The man, who took me over, had twenty years sobriety and was willing to help me. His first help came from how he addressed me. He told me that I didn’t know that I didn’t know. I only thought I knew. And that woke me up. Somehow I knew he was right and I needed help. He knew that, I was not in the program when I was able to stop drinking, that I had already worked the First Step. And that’s when he introduced me to the Second Step. The spiritual life and a relationship with my Higher Power.
He made me not read the BB, but to study it carefully, and talk with him and other old timers. He had me continue to go to meetings on a daily basis, and to not run my life, but to follow the directions I needed. And I learned to listen and do just that. Time has taken time. A very very long time. I very desperately needed to change, and he and those old timers helped me. I am very grateful.

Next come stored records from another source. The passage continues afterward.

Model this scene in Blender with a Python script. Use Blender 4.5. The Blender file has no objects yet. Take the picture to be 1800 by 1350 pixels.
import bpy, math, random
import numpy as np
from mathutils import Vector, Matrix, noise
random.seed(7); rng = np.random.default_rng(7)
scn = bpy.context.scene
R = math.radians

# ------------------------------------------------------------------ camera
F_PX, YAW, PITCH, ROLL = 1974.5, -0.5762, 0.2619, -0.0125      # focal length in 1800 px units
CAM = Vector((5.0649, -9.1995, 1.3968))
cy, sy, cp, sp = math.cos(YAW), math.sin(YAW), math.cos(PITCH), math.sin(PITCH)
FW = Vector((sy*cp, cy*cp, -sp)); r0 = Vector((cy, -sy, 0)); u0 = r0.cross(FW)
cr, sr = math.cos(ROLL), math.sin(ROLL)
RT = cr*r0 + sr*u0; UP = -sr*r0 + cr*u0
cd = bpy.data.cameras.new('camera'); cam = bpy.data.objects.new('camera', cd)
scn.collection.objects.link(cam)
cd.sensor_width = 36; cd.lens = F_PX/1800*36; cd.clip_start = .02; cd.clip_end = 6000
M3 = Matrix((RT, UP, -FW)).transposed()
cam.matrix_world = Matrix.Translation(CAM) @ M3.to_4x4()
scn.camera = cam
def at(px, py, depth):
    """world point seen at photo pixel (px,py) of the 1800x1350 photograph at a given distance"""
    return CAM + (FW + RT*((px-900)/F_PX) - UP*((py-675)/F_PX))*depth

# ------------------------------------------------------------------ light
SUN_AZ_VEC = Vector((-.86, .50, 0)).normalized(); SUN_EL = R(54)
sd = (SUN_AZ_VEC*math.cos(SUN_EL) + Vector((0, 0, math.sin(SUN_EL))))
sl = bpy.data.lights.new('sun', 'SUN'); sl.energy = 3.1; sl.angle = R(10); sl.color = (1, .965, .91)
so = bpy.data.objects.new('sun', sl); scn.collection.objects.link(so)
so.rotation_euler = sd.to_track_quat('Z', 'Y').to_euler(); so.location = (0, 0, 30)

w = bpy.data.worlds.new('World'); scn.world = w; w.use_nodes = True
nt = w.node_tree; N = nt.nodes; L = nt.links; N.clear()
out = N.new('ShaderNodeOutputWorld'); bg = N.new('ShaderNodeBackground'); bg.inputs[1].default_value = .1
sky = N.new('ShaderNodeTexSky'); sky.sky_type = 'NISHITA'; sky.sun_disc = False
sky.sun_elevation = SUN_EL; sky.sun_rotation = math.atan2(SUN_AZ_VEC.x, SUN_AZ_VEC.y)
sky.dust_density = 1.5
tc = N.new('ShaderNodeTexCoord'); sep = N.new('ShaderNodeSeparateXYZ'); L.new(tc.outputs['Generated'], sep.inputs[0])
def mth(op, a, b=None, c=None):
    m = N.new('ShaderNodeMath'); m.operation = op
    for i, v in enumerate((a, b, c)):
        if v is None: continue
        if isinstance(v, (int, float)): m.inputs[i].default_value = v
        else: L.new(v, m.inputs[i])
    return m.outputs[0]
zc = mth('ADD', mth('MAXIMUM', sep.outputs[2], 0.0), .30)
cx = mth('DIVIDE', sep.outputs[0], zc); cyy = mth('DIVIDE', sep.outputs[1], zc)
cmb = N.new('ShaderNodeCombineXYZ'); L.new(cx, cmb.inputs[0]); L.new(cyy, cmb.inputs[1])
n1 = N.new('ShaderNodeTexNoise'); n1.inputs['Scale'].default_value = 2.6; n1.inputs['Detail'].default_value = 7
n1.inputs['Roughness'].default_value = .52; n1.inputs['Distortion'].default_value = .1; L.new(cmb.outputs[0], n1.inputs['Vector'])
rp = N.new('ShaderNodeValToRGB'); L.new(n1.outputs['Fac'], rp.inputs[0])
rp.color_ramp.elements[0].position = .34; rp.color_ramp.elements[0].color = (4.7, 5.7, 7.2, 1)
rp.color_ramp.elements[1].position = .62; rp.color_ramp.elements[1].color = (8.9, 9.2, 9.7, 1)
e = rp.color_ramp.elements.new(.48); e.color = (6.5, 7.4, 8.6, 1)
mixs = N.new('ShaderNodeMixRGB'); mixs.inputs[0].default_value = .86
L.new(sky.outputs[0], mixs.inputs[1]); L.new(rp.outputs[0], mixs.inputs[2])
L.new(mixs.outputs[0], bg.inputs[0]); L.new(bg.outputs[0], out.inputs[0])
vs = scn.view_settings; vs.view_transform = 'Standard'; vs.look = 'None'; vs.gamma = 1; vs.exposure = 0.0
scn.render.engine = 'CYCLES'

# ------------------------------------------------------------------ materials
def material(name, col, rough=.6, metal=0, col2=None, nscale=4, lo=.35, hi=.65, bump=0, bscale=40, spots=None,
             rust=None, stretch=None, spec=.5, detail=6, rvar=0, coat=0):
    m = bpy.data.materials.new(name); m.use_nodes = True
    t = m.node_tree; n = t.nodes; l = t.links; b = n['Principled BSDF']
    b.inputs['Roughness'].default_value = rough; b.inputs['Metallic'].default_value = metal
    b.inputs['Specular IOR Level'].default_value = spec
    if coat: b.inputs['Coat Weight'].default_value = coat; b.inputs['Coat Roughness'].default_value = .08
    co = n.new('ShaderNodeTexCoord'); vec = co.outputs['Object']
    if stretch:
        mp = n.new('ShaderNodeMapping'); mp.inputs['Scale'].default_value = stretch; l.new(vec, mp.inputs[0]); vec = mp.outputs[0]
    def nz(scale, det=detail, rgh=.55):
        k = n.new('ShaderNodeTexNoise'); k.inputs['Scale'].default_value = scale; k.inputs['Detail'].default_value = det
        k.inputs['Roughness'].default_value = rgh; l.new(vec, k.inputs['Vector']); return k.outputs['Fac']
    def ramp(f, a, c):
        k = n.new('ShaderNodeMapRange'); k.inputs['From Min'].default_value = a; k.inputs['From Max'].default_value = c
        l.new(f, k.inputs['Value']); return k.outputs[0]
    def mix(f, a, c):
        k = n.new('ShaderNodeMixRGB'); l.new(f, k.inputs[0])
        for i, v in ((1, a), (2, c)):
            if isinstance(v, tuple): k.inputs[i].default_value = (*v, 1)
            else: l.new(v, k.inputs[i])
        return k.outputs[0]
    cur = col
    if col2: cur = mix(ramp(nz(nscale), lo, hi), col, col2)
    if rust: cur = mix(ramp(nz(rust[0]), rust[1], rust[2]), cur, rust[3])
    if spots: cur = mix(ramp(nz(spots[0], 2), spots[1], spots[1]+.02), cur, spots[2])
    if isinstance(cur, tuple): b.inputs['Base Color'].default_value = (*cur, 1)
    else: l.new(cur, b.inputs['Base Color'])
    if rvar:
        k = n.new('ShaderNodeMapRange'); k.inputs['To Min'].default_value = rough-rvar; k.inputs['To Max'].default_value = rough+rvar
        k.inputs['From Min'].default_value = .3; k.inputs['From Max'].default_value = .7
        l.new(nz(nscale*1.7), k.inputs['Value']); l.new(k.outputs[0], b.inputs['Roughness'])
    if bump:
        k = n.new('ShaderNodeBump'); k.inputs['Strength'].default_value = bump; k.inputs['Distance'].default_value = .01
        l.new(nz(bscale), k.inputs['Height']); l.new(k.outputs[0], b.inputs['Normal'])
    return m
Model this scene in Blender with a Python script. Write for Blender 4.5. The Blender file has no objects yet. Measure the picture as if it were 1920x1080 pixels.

However I need not to forget growing along spiritual lines. I was very much shown what this was about by almost everyone, with time in here, how this takes place. And I am grateful to my Higher Power for all the gifts I have been given. Peace and happiness are here, as well as the directions I needed to do what I learned in here. To gain hope, and faith, and love…compassion and an open heart to give others what was so freely given to me by those old timers.
But I need to constantly remember that I am not a saint. I am a human alcoholic, who can trip, stumble, and bumble, and need to wake up and ask for help. I need to change and begin to practice humility. Not always easy, but do-able, if I will stop and think and ask for the help I need, if I definitely need it. And I do.
Anyway I was thinking about all of this today and thought I’d put it down, so I have a reminder.